** BEGIN **

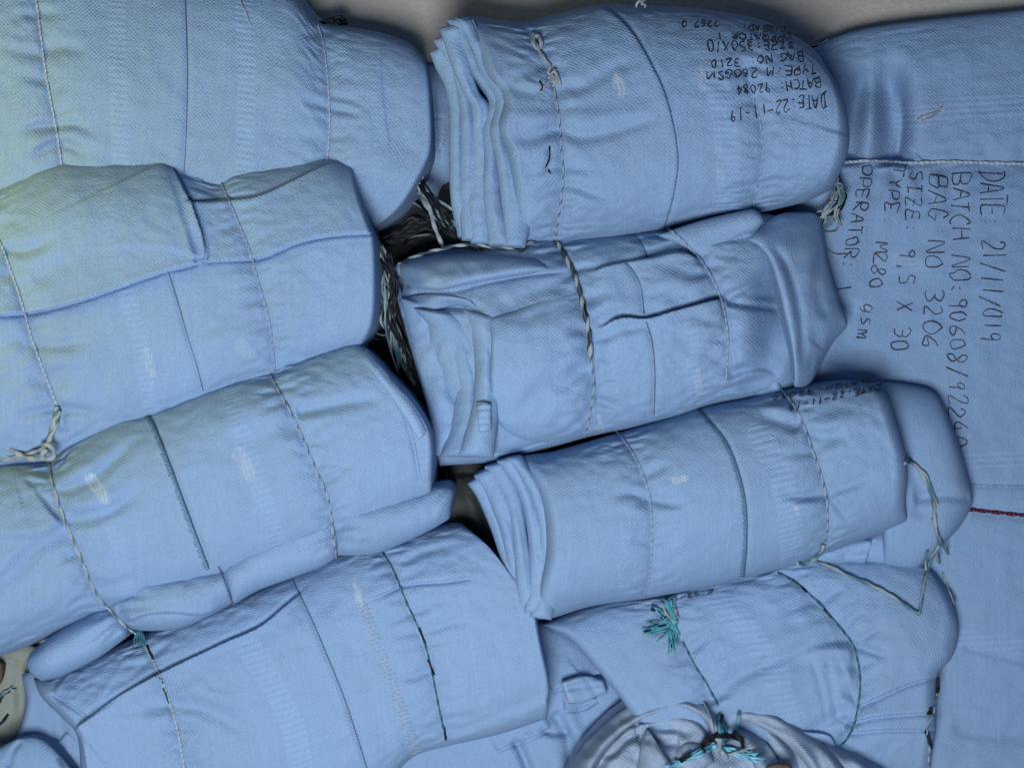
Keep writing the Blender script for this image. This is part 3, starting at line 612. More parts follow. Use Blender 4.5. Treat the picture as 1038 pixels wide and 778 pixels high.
# ------------------------------------------------------------------ second roll on the left
t = bag('blue cloth roll with broad yellow-tinted flap over its left half', 190, 300)
zm = ZMap()
c1 = [(-12, 215), (-5, 235), (3, 252), (20, 300), (33, 345), (50, 390), (58, 412), (66, 440)]
c2 = [(215, 168), (222, 180), (233, 205), (252, 250), (262, 285), (272, 320), (276, 345), (279, 375)]
sm = [(171, 276), (180, 305), (190, 340), (200, 372), (206, 396)]
f = gather(c1, 41, 2.0) + gather(c2, 42, 2.0) + [V(sm, 2.0, 3, 0.03),
    S([(-60, 320), (25, 316), (60, 309), (90, 300), (130, 286), (165, 274), (190, 268), (203, 264)], 12, 60, 2.2, 0.5, 0.0, 0.03),
    S([(203, 266), (207, 257), (203, 235), (192, 205), (182, 185), (170, 160)], 9, 55, 2.0, 0.45, 0.05, 0.02),
    S([(204, 264), (230, 262), (256, 261), (272, 257), (300, 245), (330, 238), (382, 234)], 9, 40, 2.2, 0.45, 0.05, 0.02),
    S([(184, 204), (208, 205), (233, 203), (262, 199), (290, 187), (320, 172), (350, 158)], -6, 28, 4, 0.0, 0.05, 0.2), V([(186, 205), (232, 203), (262, 199)], 2.5, 3, 0.1),
    V([(186, 180), (205, 190), (228, 202)], 2, 5, 0.2), V([(3, 252), (25, 254), (50, 244), (62, 232)], 4, 6, 0.08, 0.5), V([(30, 285), (50, 276), (75, 262)], 2, 8, 0.2),
    V([(35, 350), (62, 350), (95, 342)], 3, 6, 0.05, 0.5), V([(58, 413), (80, 415), (110, 420)], 3.5, 5, 0.05, 0.5), V([(10, 424), (35, 418), (58, 413)], 3, 5, 0.4, 0.05),
    Bp((60, 365), 35, 12, 0, 4), Bp((90, 220), 60, 35, -10, 5), V([(276, 340), (310, 336), (345, 330)], 2.5, 6, 0.1, 0.5), Bp((225, 345), 30, 12, -10, 3)]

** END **

Reproduce every line above as written, skipping pictures.

Keep writing the Blender script for this image. This is part 3, starting at line 612. More parts follow. Use Blender 4.5. Treat the picture as 1038 pixels wide and 778 pixels high.
# ------------------------------------------------------------------ second roll on the left
t = bag('blue cloth roll with broad yellow-tinted flap over its left half', 190, 300)
zm = ZMap()
c1 = [(-12, 215), (-5, 235), (3, 252), (20, 300), (33, 345), (50, 390), (58, 412), (66, 440)]
c2 = [(215, 168), (222, 180), (233, 205), (252, 250), (262, 285), (272, 320), (276, 345), (279, 375)]
sm = [(171, 276), (180, 305), (190, 340), (200, 372), (206, 396)]
f = gather(c1, 41, 2.0) + gather(c2, 42, 2.0) + [V(sm, 2.0, 3, 0.03),
    S([(-60, 320), (25, 316), (60, 309), (90, 300), (130, 286), (165, 274), (190, 268), (203, 264)], 12, 60, 2.2, 0.5, 0.0, 0.03),
    S([(203, 266), (207, 257), (203, 235), (192, 205), (182, 185), (170, 160)], 9, 55, 2.0, 0.45, 0.05, 0.02),
    S([(204, 264), (230, 262), (256, 261), (272, 257), (300, 245), (330, 238), (382, 234)], 9, 40, 2.2, 0.45, 0.05, 0.02),
    S([(184, 204), (208, 205), (233, 203), (262, 199), (290, 187), (320, 172), (350, 158)], -6, 28, 4, 0.0, 0.05, 0.2), V([(186, 205), (232, 203), (262, 199)], 2.5, 3, 0.1),
    V([(186, 180), (205, 190), (228, 202)], 2, 5, 0.2), V([(3, 252), (25, 254), (50, 244), (62, 232)], 4, 6, 0.08, 0.5), V([(30, 285), (50, 276), (75, 262)], 2, 8, 0.2),
    V([(35, 350), (62, 350), (95, 342)], 3, 6, 0.05, 0.5), V([(58, 413), (80, 415), (110, 420)], 3.5, 5, 0.05, 0.5), V([(10, 424), (35, 418), (58, 413)], 3, 5, 0.4, 0.05),
    Bp((60, 365), 35, 12, 0, 4), Bp((90, 220), 60, 35, -10, 5), V([(276, 340), (310, 336), (345, 330)], 2.5, 6, 0.1, 0.5), Bp((225, 345), 30, 12, -10, 3)]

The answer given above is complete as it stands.